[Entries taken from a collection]
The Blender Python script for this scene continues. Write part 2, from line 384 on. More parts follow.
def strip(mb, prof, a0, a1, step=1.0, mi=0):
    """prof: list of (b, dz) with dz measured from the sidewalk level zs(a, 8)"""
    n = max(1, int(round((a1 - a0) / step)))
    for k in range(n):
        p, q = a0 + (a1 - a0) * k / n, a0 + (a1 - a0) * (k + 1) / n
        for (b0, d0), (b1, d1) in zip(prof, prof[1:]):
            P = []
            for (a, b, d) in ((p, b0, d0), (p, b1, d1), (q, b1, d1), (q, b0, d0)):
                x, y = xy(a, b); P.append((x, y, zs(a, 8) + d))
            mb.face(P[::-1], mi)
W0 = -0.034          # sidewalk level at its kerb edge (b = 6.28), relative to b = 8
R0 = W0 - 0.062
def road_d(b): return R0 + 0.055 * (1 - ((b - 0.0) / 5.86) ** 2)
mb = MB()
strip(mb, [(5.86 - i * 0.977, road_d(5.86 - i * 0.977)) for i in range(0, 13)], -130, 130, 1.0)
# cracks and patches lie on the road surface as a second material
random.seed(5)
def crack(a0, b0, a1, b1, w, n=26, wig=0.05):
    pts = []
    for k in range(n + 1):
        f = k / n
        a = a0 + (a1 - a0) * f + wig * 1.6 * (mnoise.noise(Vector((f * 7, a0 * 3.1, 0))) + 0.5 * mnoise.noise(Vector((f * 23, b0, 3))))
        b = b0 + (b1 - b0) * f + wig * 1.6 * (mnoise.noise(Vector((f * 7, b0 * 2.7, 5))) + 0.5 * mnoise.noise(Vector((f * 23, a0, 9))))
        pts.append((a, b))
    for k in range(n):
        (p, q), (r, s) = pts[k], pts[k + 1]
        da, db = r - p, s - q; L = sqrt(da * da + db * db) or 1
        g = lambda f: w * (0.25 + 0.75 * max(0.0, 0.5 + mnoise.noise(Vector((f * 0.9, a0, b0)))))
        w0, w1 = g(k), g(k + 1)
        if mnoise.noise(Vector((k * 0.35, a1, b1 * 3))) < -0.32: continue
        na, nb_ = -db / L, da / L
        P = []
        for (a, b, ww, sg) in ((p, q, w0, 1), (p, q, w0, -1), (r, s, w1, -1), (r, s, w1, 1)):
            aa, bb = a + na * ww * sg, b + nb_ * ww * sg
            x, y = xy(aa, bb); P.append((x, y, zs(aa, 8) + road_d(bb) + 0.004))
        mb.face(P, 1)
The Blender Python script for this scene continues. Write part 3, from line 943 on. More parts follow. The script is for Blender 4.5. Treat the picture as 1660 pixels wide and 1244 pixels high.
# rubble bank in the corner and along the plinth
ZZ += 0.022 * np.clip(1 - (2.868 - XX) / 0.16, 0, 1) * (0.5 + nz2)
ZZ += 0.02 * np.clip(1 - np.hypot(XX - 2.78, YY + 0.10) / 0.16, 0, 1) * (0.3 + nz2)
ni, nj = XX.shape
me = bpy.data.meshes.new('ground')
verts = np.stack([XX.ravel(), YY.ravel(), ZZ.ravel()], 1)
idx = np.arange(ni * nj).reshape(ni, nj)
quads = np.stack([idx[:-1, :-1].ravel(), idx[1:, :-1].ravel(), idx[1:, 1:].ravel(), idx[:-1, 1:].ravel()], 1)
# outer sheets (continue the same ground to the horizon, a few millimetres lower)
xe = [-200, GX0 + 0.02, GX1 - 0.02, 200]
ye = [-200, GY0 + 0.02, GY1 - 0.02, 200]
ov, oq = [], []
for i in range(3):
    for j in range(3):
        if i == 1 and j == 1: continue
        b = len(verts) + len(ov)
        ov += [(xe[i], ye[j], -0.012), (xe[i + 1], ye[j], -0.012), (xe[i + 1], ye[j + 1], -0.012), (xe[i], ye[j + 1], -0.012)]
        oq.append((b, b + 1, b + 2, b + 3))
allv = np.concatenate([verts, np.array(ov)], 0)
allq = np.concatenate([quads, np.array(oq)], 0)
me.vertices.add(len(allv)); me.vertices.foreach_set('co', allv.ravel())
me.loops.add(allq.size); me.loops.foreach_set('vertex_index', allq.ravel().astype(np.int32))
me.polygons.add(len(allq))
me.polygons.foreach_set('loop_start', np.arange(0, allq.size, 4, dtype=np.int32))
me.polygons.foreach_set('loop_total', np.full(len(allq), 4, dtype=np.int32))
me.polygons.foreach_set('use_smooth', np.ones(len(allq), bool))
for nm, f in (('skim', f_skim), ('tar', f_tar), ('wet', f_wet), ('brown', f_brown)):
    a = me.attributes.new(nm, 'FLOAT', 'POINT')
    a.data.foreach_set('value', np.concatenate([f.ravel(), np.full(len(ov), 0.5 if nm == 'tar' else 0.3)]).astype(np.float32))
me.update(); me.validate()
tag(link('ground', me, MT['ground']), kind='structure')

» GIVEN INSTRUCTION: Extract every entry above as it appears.

» FINAL RESULT:
The Blender Python script for this scene continues. Write part 2, from line 384 on. More parts follow.
def strip(mb, prof, a0, a1, step=1.0, mi=0):
    """prof: list of (b, dz) with dz measured from the sidewalk level zs(a, 8)"""
    n = max(1, int(round((a1 - a0) / step)))
    for k in range(n):
        p, q = a0 + (a1 - a0) * k / n, a0 + (a1 - a0) * (k + 1) / n
        for (b0, d0), (b1, d1) in zip(prof, prof[1:]):
            P = []
            for (a, b, d) in ((p, b0, d0), (p, b1, d1), (q, b1, d1), (q, b0, d0)):
                x, y = xy(a, b); P.append((x, y, zs(a, 8) + d))
            mb.face(P[::-1], mi)
W0 = -0.034          # sidewalk level at its kerb edge (b = 6.28), relative to b = 8
R0 = W0 - 0.062
def road_d(b): return R0 + 0.055 * (1 - ((b - 0.0) / 5.86) ** 2)
mb = MB()
strip(mb, [(5.86 - i * 0.977, road_d(5.86 - i * 0.977)) for i in range(0, 13)], -130, 130, 1.0)
# cracks and patches lie on the road surface as a second material
random.seed(5)
def crack(a0, b0, a1, b1, w, n=26, wig=0.05):
    pts = []
    for k in range(n + 1):
        f = k / n
        a = a0 + (a1 - a0) * f + wig * 1.6 * (mnoise.noise(Vector((f * 7, a0 * 3.1, 0))) + 0.5 * mnoise.noise(Vector((f * 23, b0, 3))))
        b = b0 + (b1 - b0) * f + wig * 1.6 * (mnoise.noise(Vector((f * 7, b0 * 2.7, 5))) + 0.5 * mnoise.noise(Vector((f * 23, a0, 9))))
        pts.append((a, b))
    for k in range(n):
        (p, q), (r, s) = pts[k], pts[k + 1]
        da, db = r - p, s - q; L = sqrt(da * da + db * db) or 1
        g = lambda f: w * (0.25 + 0.75 * max(0.0, 0.5 + mnoise.noise(Vector((f * 0.9, a0, b0)))))
        w0, w1 = g(k), g(k + 1)
        if mnoise.noise(Vector((k * 0.35, a1, b1 * 3))) < -0.32: continue
        na, nb_ = -db / L, da / L
        P = []
        for (a, b, ww, sg) in ((p, q, w0, 1), (p, q, w0, -1), (r, s, w1, -1), (r, s, w1, 1)):
            aa, bb = a + na * ww * sg, b + nb_ * ww * sg
            x, y = xy(aa, bb); P.append((x, y, zs(aa, 8) + road_d(bb) + 0.004))
        mb.face(P, 1)
The Blender Python script for this scene continues. Write part 3, from line 943 on. More parts follow. The script is for Blender 4.5. Treat the picture as 1660 pixels wide and 1244 pixels high.
# rubble bank in the corner and along the plinth
ZZ += 0.022 * np.clip(1 - (2.868 - XX) / 0.16, 0, 1) * (0.5 + nz2)
ZZ += 0.02 * np.clip(1 - np.hypot(XX - 2.78, YY + 0.10) / 0.16, 0, 1) * (0.3 + nz2)
ni, nj = XX.shape
me = bpy.data.meshes.new('ground')
verts = np.stack([XX.ravel(), YY.ravel(), ZZ.ravel()], 1)
idx = np.arange(ni * nj).reshape(ni, nj)
quads = np.stack([idx[:-1, :-1].ravel(), idx[1:, :-1].ravel(), idx[1:, 1:].ravel(), idx[:-1, 1:].ravel()], 1)
# outer sheets (continue the same ground to the horizon, a few millimetres lower)
xe = [-200, GX0 + 0.02, GX1 - 0.02, 200]
ye = [-200, GY0 + 0.02, GY1 - 0.02, 200]
ov, oq = [], []
for i in range(3):
    for j in range(3):
        if i == 1 and j == 1: continue
        b = len(verts) + len(ov)
        ov += [(xe[i], ye[j], -0.012), (xe[i + 1], ye[j], -0.012), (xe[i + 1], ye[j + 1], -0.012), (xe[i], ye[j + 1], -0.012)]
        oq.append((b, b + 1, b + 2, b + 3))
allv = np.concatenate([verts, np.array(ov)], 0)
allq = np.concatenate([quads, np.array(oq)], 0)
me.vertices.add(len(allv)); me.vertices.foreach_set('co', allv.ravel())
me.loops.add(allq.size); me.loops.foreach_set('vertex_index', allq.ravel().astype(np.int32))
me.polygons.add(len(allq))
me.polygons.foreach_set('loop_start', np.arange(0, allq.size, 4, dtype=np.int32))
me.polygons.foreach_set('loop_total', np.full(len(allq), 4, dtype=np.int32))
me.polygons.foreach_set('use_smooth', np.ones(len(allq), bool))
for nm, f in (('skim', f_skim), ('tar', f_tar), ('wet', f_wet), ('brown', f_brown)):
    a = me.attributes.new(nm, 'FLOAT', 'POINT')
    a.data.foreach_set('value', np.concatenate([f.ravel(), np.full(len(ov), 0.5 if nm == 'tar' else 0.3)]).astype(np.float32))
me.update(); me.validate()
tag(link('ground', me, MT['ground']), kind='structure')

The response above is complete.